Michel Hazanavicius fait apparaître le cinéaste franco-suisse qu’il réinvente en personnage de la révolution de mai 1968. Une drôle de déclaration d’amour.
Il ne faut pas chercher Godard. Il n’est pas dans le film de Michel Hazanavicius. Le redoutable est son clone, ou son clown : un acteur de farce avec un faux nez. Le clown est grotesque. En tout cas, il l’est souvent. Il lui arrive aussi d’être pathétique ou dramatique.
Quel cirque, ce Redoutable ! En piste, la mise en scène spectaculaire de la rue, de mai 1968. Dans les gradins de la Sorbonne, les premières loges. On crie, on hurle des slogans pour texte du théâtre de la vie politique. Godard en fut, son clown redoutable en est, et puis on le prie de sortir de scène.

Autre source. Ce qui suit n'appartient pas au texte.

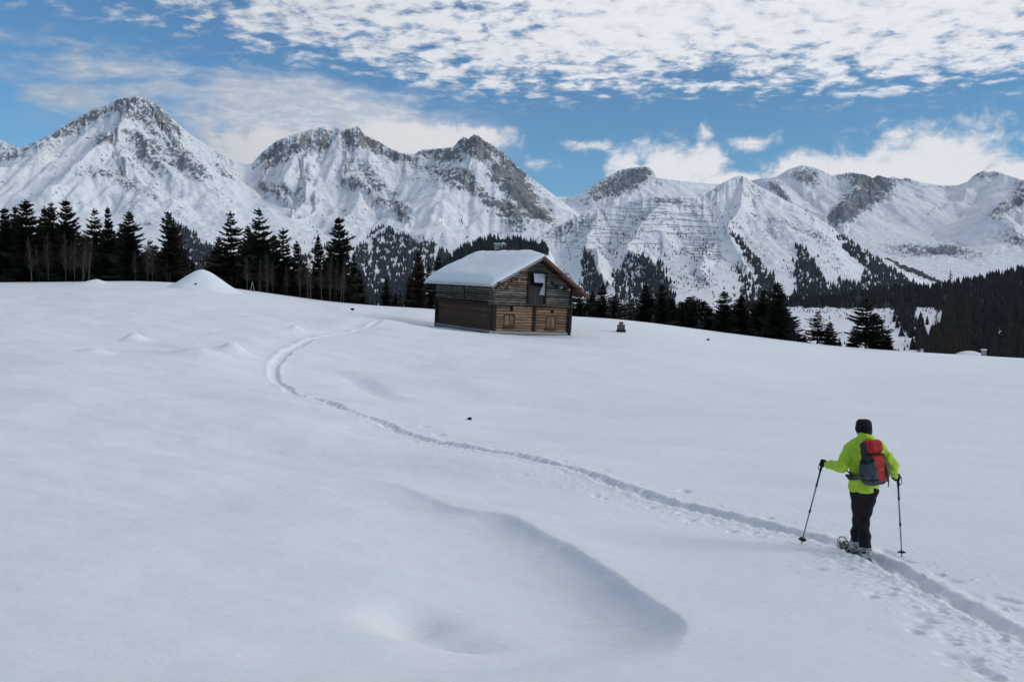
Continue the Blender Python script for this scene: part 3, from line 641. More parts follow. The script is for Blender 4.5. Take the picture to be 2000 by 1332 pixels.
Zv = Zv + 3.0 * fbm(X_ / 90, Yg / 90, 4, 5) * (1 - 0.5 * tt)
U1, V1 = proj(X_, Yg, Zv)
VAL_F = [([(1430, 560), (1560, 575), (1700, 560), (1860, 540), (2040, 480), (2600, 400), (2600, 760), (1900, 760), (1890, 700), (1850, 700), (1800, 690), (1760, 640), (1752, 603), (1560, 600), (1440, 604)], 1.0)]
VAL_HOLE = [([(1783, 622), (1790, 600), (1800, 598), (1835, 605), (1840, 640), (1815, 660), (1806, 690), (1798, 690), (1803, 640), (1796, 625), (1790, 640), (1785, 680), (1778, 680)], 1.0), ([(1928, 680), (1935, 650), (1950, 640), (1965, 650), (1960, 670), (1948, 664), (1938, 690)], 1.0)]
fo = softpoly(U1, V1, VAL_F, 4, 71); fo = np.where(softpoly(U1, V1, VAL_HOLE, 3, 72) > 0, 0, fo)
fo = np.maximum(fo, 0.45 * inpoly(U1, V1, [(1440, 596), (1760, 596), (1760, 612), (1440, 612)]) * (gnoise(U1 / 7, V1 / 5, 8) > 0.0))
fo = np.where((U1 < 1440), np.where(V1 > 612, 0.55 * (gnoise(U1 / 20, V1 / 8, 3) > 0.05), 0.2), fo)
rk = 0.30 * np.ones_like(X_)
me = npmesh('valley_slope', np.stack([X_.ravel(), Yg.ravel(), Zv.ravel()], 1), gridquads(len(VY), len(VU))); attr(me, 'rock', rk); attr(me, 'forest', fo); me.materials.append(M['knoll'])
tag(link('valley_slope', me), kind='structure', label='snowy valley slope under a dark wooded ridge on the right')
VS = (None, U1, V1, np.stack([X_, Yg, Zv], -1), fo)

gx_, gy_ = np.meshgrid(np.linspace(-9000, 11000, 60), np.linspace(380, 9000, 50))
fl_z = -112 + 6 * fbm(gx_ / 900, gy_ / 900, 3, 3)
me = npmesh('valley_floor', np.stack([gx_.ravel(), gy_.ravel(), fl_z.ravel()], 1), gridquads(50, 60)); attr(me, 'rock', np.zeros(gx_.size)); attr(me, 'forest', np.full(gx_.size, .3)); me.materials.append(M['mtn'])
tag(link('valley_floor', me), kind='structure', label='white valley floor between the slopes')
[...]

Il ne faut pas chercher Godard : ceci est un Godard de fiction, dans une Godard comédie ; un personnage, un Godard inventé, fantasmé naturellement, un Godard imaginaire. Il n’existe que dans ce cinéma, ce Godard que voilà. Michel Hazanavicius sait bien que le cinéma peut tout, qu’il est démiurge et qu’il est libre. Et puisque le vrai M. Godard s’en tient à l’invisibilité, apparaît et disparaît, toujours entre deux absences entrecoupées de films, le cinéma a le champ libre : il occupe l’espace vacant de son image. Car enfin, puisque Godard n’est pas là, que reste-t-il d’autre que la présence de son image et de sa représentation ?

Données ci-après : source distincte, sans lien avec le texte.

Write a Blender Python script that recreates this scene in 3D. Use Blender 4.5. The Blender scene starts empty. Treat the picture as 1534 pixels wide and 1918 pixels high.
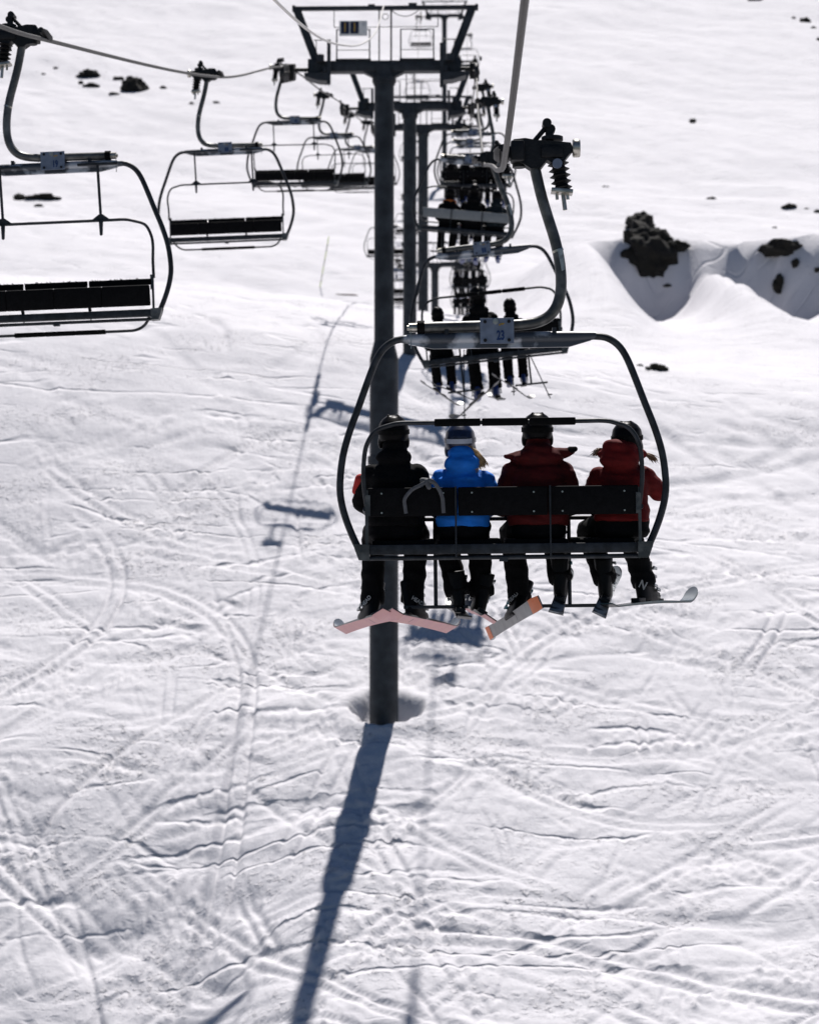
import bpy, bmesh, math, random
import numpy as np
from mathutils import Vector, Matrix

random.seed(7)
RNG = np.random.default_rng(11)
R = math.radians
SC = bpy.context.scene
COL = SC.collection

# ------------------------------------------------------------------ camera, sky, sun, exposure
FPX = 3667.0                       # focal length in photograph pixels (1534 x 1918)
cam_d = bpy.data.cameras.new('camera')
cam = bpy.data.objects.new('camera', cam_d)
COL.objects.link(cam)
cam_d.sensor_fit = 'VERTICAL'
cam_d.sensor_height = 36.0
cam_d.sensor_width = 36.0
cam_d.lens = FPX / 1918 * 36.0
cam_d.clip_start = 0.1
cam_d.clip_end = 3000
cam.rotation_euler = (R(90 + 2.202), 0, R(1.609))
cam_d.dof.use_dof = True
cam_d.dof.focus_distance = 14.05
cam_d.dof.aperture_fstop = 2.8
SC.camera = cam

SUN_EL, SUN_AZ = 63.0, 7.0         # sun ahead, a little to the right
world = bpy.data.worlds.new('World')
SC.world = world
world.use_nodes = True
wn = world.node_tree.nodes
sky = wn.new('ShaderNodeTexSky')
sky.sky_type = 'NISHITA'
sky.sun_disc = False
sky.sun_elevation = R(SUN_EL)
sky.sun_rotation = R(SUN_AZ)
sky.altitude = 4200
sky.air_density = 1.0
sky.dust_density = 0.0
sky.ozone_density = 4.0
world.node_tree.links.new(sky.outputs[0], wn['Background'].inputs[0])
wn['Background'].inputs[1].default_value = 0.05
sun_d = bpy.data.lights.new('sun', 'SUN')
sun_d.energy = 5.0
sun_d.angle = R(0.65)
sun_d.color = (1.0, 0.955, 0.925)
sun = bpy.data.objects.new('sun', sun_d)
COL.objects.link(sun)
SUN_DIR = Vector((math.sin(R(SUN_AZ)) * math.cos(R(SUN_EL)), math.cos(R(SUN_AZ)) * math.cos(R(SUN_EL)), math.sin(R(SUN_EL))))
sun.rotation_euler = (-SUN_DIR).to_track_quat('-Z', 'Y').to_euler()
sun.location = (0, 0, 60)
SC.view_settings.view_transform = 'Standard'
SC.view_settings.look = 'None'
SC.view_settings.gamma = 1
SC.view_settings.use_curve_mapping = False
SC.view_settings.exposure = 0.32

# ------------------------------------------------------------------ helpers
def tag(o, label=None, cat=None, group=None, kind=None):
    if label: o['label'] = label
    if cat: o['category'] = cat
    if group: o['group'] = group
    if kind: o['kind'] = kind
    return o

def empty(name, loc=(0, 0, 0), label=None, cat=None, group=None):
    o = bpy.data.objects.new(name, None)
    o.empty_display_size = 0.2
    COL.objects.link(o)
    o.location = loc
    return tag(o, label, cat, group)

def link_mesh(name, me, mat, parent=None, smooth=True, angle=0.7):
    if mat and not len(me.materials):
        me.materials.append(mat)
    if smooth and len(me.polygons):
        me.polygons.foreach_set('use_smooth', [True] * len(me.polygons))
        if angle: me.set_sharp_from_angle(angle=angle)
    o = bpy.data.objects.new(name, me)
    COL.objects.link(o)
    if parent: o.parent = parent
    return o

class MB:
    """collects simple closed shapes into one mesh"""
    def __init__(self): self.v = []; self.f = []
    def add(self, vs, fs):
        b = len(self.v)
        self.v += [tuple(p) for p in vs]
        self.f += [tuple(i + b for i in q) for q in fs]
        return self
    def box(self, c, s, rot=None, bevel=0.0):
        if bevel > 0:
            bm = bmesh.new()
            bmesh.ops.create_cube(bm, size=1.0)
            for w in bm.verts: w.co = Vector((w.co.x * s[0], w.co.y * s[1], w.co.z * s[2]))
            bmesh.ops.bevel(bm, geom=bm.edges[:], offset=bevel, segments=2, affect='EDGES', profile=0.6)
            bm.verts.index_update()
            vs = [w.co.copy() for w in bm.verts]
            fs = [[w.index for w in f.verts] for f in bm.faces]
            bm.free()
        else:
            hx, hy, hz = s[0] / 2, s[1] / 2, s[2] / 2
            vs = [Vector((x, y, z)) for x in (-hx, hx) for y in (-hy, hy) for z in (-hz, hz)]
            fs = [(0, 1, 3, 2), (4, 6, 7, 5), (0, 4, 5, 1), (2, 3, 7, 6), (0, 2, 6, 4), (1, 5, 7, 3)]
        if rot is not None: vs = [rot @ w for w in vs]
        c = Vector(c)
        return self.add([w + c for w in vs], fs)
    def beam(self, p0, p1, w, h, up=(0, 0, 1), bevel=0.0):
        p0, p1 = Vector(p0), Vector(p1)
        d = p1 - p0
        y = d.normalized()
        x = y.cross(Vector(up)).normalized()
        z = x.cross(y)
        m = Matrix((x, y, z)).transposed()
        return self.box((p0 + p1) / 2, (w, d.length, h), m, bevel)
    def tube(self, pts, r, n=10, flat=1.0):
        pts = [Vector(p) for p in pts]
        m = len(pts)
        rs = r if isinstance(r, (list, tuple)) else [r] * m
        tang = []
        for i in range(m):
            a = pts[max(i - 1, 0)]; b = pts[min(i + 1, m - 1)]
            t = (b - a)
            tang.append(t.normalized() if t.length > 1e-9 else Vector((0, 0, 1)))
        ref = Vector((0, 1, 0)) if abs(tang[0].y) < 0.8 else Vector((1, 0, 0))
        u = tang[0].cross(ref).normalized()
        vs = []
        for i in range(m):
            t = tang[i]
            u = (u - t * u.dot(t))
            u = u.normalized() if u.length > 1e-6 else t.orthogonal().normalized()
            w = t.cross(u)
            for k in range(n):
                a = 2 * math.pi * k / n
                vs.append(pts[i] + (u * math.cos(a) + w * math.sin(a) * flat) * rs[i])
        fs = []
        for i in range(m - 1):
            for k in range(n):
                k2 = (k + 1) % n
                fs.append((i * n + k, i * n + k2, (i + 1) * n + k2, (i + 1) * n + k))
        fs.append(tuple(range(n - 1, -1, -1)))
        fs.append(tuple((m - 1) * n + k for k in range(n)))
        return self.add(vs, fs)
    def cyl(self, p0, p1, r0, r1=None, n=14):
        return self.tube([p0, p1], [r0, r0 if r1 is None else r1], n)
    def ball(self, c, r, rot=None, n=14, m=9):
        c = Vector(c)
        r = (r, r, r) if isinstance(r, (int, float)) else r
        vs = [Vector((0, 0, -1))]
        for i in range(1, m):
            t = math.pi * i / m - math.pi / 2
            for k in range(n):
                a = 2 * math.pi * k / n
                vs.append(Vector((math.cos(t) * math.cos(a), math.cos(t) * math.sin(a), math.sin(t))))
        vs.append(Vector((0, 0, 1)))
        vs = [Vector((p.x * r[0], p.y * r[1], p.z * r[2])) for p in vs]
        if rot is not None: vs = [rot @ p for p in vs]
        fs = []
        for k in range(n): fs.append((0, 1 + (k + 1) % n, 1 + k))
        for i in range(m - 2):
            for k in range(n):
                a, b = 1 + i * n + k, 1 + i * n + (k + 1) % n
                fs.append((a, b, b + n, a + n))
        L = len(vs) - 1
        for k in range(n): fs.append((L, L - n + k, L - n + (k + 1) % n))
        return self.add([p + c for p in vs], fs)
    def caps(self, p0, p1, r0, r1, n=12):
        """tapered capsule"""
        p0, p1 = Vector(p0), Vector(p1)
        d = (p1 - p0)
        t = d.normalized()
        pts, rs = [], []
        for a in (-85, -60, -30): pts.append(p0 + t * r0 * math.sin(R(a))); rs.append(r0 * math.cos(R(a)))
        for s in (0, .25, .5, .75, 1): pts.append(p0 + d * s); rs.append(r0 + (r1 - r0) * s)
        for a in (30, 60, 85): pts.append(p1 + t * r1 * math.sin(R(a))); rs.append(r1 * math.cos(R(a)))
        return self.tube(pts, rs, n)
    def loft(self, rings, n=20, power=2.0):
        """rings of (x, y, z, rx, ry), closed at both ends"""
        vs, fs = [], []
        for (x, y, z, rx, ry) in rings:
            for k in range(n):
                a = 2 * math.pi * k / n
                ca, sa = math.cos(a), math.sin(a)
                ca = math.copysign(abs(ca) ** (2 / power), ca); sa = math.copysign(abs(sa) ** (2 / power), sa)
                vs.append((x + rx * ca, y + ry * sa, z))
        m = len(rings)
        for i in range(m - 1):
            for k in range(n):
                k2 = (k + 1) % n
                fs.append((i * n + k, i * n + k2, (i + 1) * n + k2, (i + 1) * n + k))
        fs.append(tuple(range(n - 1, -1, -1)))
        fs.append(tuple((m - 1) * n + k for k in range(n)))
        return self.add(vs, fs)
    def prism(self, poly, y0, y1):
        """polygon in the x-z plane, extruded along y"""
        n = len(poly)
        vs = [(p[0], y0, p[1]) for p in poly] + [(p[0], y1, p[1]) for p in poly]
        fs = [tuple(range(n)), tuple(range(2 * n - 1, n - 1, -1))]
        for k in range(n):
            k2 = (k + 1) % n
            fs.append((k2, k, k + n, k2 + n))
        return self.add(vs, fs)
    def mesh(self, name):
        me = bpy.data.meshes.new(name)
        me.from_pydata(self.v, [], self.f)
        bm = bmesh.new(); bm.from_mesh(me)
        bmesh.ops.recalc_face_normals(bm, faces=bm.faces[:])
        bm.to_mesh(me); bm.free()
        return me
    def build(self, name, mat, parent=None, smooth=True, angle=0.7):
        return link_mesh(name, self.mesh(name), mat, parent, smooth, angle)

def hash_noise(x, y, seed):
    """gradient noise on arrays"""
    xi = np.floor(x).astype(np.int64); yi = np.floor(y).astype(np.int64)
    xf = x - xi; yf = y - yi
    def grad(ix, iy, dx, dy):
        h = (ix * 374761393 + iy * 668265263 + seed * 974711) & 0xffffffff
        h = ((h ^ (h >> 13)) * 1274126177) & 0xffffffff
        h = h ^ (h >> 16)
        a = (h & 0xffff) * (2 * np.pi / 65536)
        return np.cos(a) * dx + np.sin(a) * dy
    u = xf * xf * xf * (xf * (xf * 6 - 15) + 10); v = yf * yf * yf * (yf * (yf * 6 - 15) + 10)
    a = grad(xi, yi, xf, yf); b = grad(xi + 1, yi, xf - 1, yf)
    c = grad(xi, yi + 1, xf, yf - 1); d = grad(xi + 1, yi + 1, xf - 1, yf - 1)
    return (a + (b - a) * u) * (1 - v) + (c + (d - c) * u) * v

def remesh(mb, name, mat, parent, voxel, smooth=4, wrinkle=0.0, seed=0):
    """fuses overlapping shapes into one continuous skin"""
    me = mb.mesh(name + '_raw')
    o = bpy.data.objects.new('temporary', me)
    COL.objects.link(o)
    m = o.modifiers.new('r', 'REMESH'); m.mode = 'VOXEL'; m.voxel_size = voxel
    s = o.modifiers.new('s', 'SMOOTH'); s.iterations = smooth; s.factor = 0.5
    dg = bpy.context.evaluated_depsgraph_get()
    out = bpy.data.meshes.new_from_object(o.evaluated_get(dg))
    out.name = name
    bpy.data.objects.remove(o); bpy.data.meshes.remove(me)
    if wrinkle:
        n = len(out.vertices)
        co = np.empty(n * 3); no = np.empty(n * 3)
        out.vertices.foreach_get('co', co); out.vertex_normals.foreach_get('vector', no)
        co = co.reshape(-1, 3); no = no.reshape(-1, 3)
        w = hash_noise(co[:, 0] * 5 + co[:, 1] * 4, co[:, 2] * 20 + co[:, 0] * 3, seed) + .6 * hash_noise(co[:, 0] * 11, co[:, 2] * 13 + co[:, 1] * 9, seed + 5)
        co += no * (w * wrinkle)[:, None]
        out.vertices.foreach_set('co', co.ravel())
    out.materials.clear()
    return link_mesh(name, out, mat, parent, True, 0)

def copy_tree(o, parent=None):
    c = o.copy(); COL.objects.link(c)
    if parent:
        c.parent = parent
    for ch in o.children: copy_tree(ch, c)
    return c

# ------------------------------------------------------------------ materials
def new_mat(name):
    m = bpy.data.materials.new(name); m.use_nodes = True
    return m, m.node_tree.nodes, m.node_tree.links, m.node_tree.nodes['Principled BSDF']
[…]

Il faut être amoureux du cinéma et aimer éperdument Godard pour avoir le désir de cette magie : Le Redoutable est aussi bien un exercice de prestidigitation, qui fait apparaître le Godard de mai 1968, sur un scénario filé à partir du livre de souvenirs d’Anne Wiazemsky, qu’une déclaration d’amour d’un cinéaste à un autre. À n’en pas douter, Michel Hazanavicius avec Le Redoutable dit son amour pour Godard. Alors, bien sûr, il le fait à sa manière, dans une forme de détournement et de parodie. Michel Hazanavicius ne veut plus être sérieux depuis le néant et l’échec de The Search, son film de guerre. Ce n’est pas son langage, il parle mieux avec le rire, les pirouettes et l’iconoclastie. Le Redoutable brandit jusque dans son titre son souci d’ironie et d’amusement.

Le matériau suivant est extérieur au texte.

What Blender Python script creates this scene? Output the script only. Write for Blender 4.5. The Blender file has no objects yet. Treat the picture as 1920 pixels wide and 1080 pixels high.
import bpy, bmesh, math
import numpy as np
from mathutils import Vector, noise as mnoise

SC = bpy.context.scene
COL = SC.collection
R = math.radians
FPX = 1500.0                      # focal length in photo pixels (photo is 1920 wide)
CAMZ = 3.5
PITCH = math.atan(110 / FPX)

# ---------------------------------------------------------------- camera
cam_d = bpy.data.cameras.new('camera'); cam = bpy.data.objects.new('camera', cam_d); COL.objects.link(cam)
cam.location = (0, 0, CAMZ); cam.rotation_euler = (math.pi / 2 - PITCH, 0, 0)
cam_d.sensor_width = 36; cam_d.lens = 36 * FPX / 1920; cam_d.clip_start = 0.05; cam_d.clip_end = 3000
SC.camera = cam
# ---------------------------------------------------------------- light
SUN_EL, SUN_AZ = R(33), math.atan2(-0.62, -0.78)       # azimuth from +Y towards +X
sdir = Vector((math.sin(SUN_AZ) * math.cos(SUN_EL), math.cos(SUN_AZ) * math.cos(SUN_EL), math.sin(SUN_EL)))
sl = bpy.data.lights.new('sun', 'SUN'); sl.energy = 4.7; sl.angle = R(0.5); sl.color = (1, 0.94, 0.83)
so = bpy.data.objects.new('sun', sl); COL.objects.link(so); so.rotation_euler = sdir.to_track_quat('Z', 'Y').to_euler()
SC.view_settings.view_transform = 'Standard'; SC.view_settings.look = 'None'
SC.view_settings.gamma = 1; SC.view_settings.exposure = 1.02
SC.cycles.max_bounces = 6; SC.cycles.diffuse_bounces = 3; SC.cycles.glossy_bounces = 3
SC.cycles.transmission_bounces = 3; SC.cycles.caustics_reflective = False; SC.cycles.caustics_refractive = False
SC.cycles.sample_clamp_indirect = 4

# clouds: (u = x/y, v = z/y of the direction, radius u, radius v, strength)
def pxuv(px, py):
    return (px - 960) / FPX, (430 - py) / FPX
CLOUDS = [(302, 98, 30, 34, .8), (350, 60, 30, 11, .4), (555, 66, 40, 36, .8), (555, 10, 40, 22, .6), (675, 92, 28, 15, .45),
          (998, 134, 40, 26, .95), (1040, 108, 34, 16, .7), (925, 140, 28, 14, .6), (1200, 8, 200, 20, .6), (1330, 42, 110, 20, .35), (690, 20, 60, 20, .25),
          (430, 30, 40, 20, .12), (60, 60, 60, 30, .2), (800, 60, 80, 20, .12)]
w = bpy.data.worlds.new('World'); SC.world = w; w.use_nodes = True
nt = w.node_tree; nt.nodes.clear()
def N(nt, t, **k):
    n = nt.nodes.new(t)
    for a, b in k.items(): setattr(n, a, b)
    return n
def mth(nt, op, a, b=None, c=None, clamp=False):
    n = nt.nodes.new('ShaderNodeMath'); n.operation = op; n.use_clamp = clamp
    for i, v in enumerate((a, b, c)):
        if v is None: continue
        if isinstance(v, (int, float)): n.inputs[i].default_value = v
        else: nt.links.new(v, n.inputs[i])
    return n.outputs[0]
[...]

Allez zou, en avant la Godard comédie, un acteur avec un nom de cinéma d’auteur, Garrel, qu’on affuble d’un postiche sur le crâne, de lunettes qu’il perd invariablement dans un comique de répétition, et qui ne s’exprime qu’avec une épouvantable diction. Le héros grince, grogne, marmonne, vitupère, ricane, dénonce, s’emporte… Parfois, c’est vraiment un sale type. Parfois, c’est un génie avec ses fulgurances. Quel clown ! D’ailleurs, comme tous les clowns, il chute. Godard tombe de son piédestal et c’est l’art du splastick originel. Le Redoutable est bel et bien du burlesque.